--- start ---

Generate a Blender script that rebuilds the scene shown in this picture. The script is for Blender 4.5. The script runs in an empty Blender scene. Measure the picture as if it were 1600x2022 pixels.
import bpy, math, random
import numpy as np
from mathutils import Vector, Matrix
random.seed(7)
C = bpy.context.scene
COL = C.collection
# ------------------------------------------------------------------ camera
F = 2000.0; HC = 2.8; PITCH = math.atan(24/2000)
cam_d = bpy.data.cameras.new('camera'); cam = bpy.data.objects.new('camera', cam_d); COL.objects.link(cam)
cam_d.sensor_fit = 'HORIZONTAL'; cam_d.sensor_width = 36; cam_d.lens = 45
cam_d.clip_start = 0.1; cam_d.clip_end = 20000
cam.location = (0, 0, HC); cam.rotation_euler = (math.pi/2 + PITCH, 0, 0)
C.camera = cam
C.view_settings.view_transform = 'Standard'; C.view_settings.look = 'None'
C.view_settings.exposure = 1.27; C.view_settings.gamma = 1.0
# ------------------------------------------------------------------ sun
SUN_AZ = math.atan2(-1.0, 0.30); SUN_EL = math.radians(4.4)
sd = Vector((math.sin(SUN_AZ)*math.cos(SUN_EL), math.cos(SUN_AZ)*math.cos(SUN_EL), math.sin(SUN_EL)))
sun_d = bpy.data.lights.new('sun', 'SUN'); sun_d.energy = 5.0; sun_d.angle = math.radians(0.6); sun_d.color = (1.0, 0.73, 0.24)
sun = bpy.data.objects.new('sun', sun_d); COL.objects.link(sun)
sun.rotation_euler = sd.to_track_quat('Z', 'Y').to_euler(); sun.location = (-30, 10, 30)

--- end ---

Work to be completed
Copy the material above back out, exactly as written.

Correct response
Generate a Blender script that rebuilds the scene shown in this picture. The script is for Blender 4.5. The script runs in an empty Blender scene. Measure the picture as if it were 1600x2022 pixels.
import bpy, math, random
import numpy as np
from mathutils import Vector, Matrix
random.seed(7)
C = bpy.context.scene
COL = C.collection
# ------------------------------------------------------------------ camera
F = 2000.0; HC = 2.8; PITCH = math.atan(24/2000)
cam_d = bpy.data.cameras.new('camera'); cam = bpy.data.objects.new('camera', cam_d); COL.objects.link(cam)
cam_d.sensor_fit = 'HORIZONTAL'; cam_d.sensor_width = 36; cam_d.lens = 45
cam_d.clip_start = 0.1; cam_d.clip_end = 20000
cam.location = (0, 0, HC); cam.rotation_euler = (math.pi/2 + PITCH, 0, 0)
C.camera = cam
C.view_settings.view_transform = 'Standard'; C.view_settings.look = 'None'
C.view_settings.exposure = 1.27; C.view_settings.gamma = 1.0
# ------------------------------------------------------------------ sun
SUN_AZ = math.atan2(-1.0, 0.30); SUN_EL = math.radians(4.4)
sd = Vector((math.sin(SUN_AZ)*math.cos(SUN_EL), math.cos(SUN_AZ)*math.cos(SUN_EL), math.sin(SUN_EL)))
sun_d = bpy.data.lights.new('sun', 'SUN'); sun_d.energy = 5.0; sun_d.angle = math.radians(0.6); sun_d.color = (1.0, 0.73, 0.24)
sun = bpy.data.objects.new('sun', sun_d); COL.objects.link(sun)
sun.rotation_euler = sd.to_track_quat('Z', 'Y').to_euler(); sun.location = (-30, 10, 30)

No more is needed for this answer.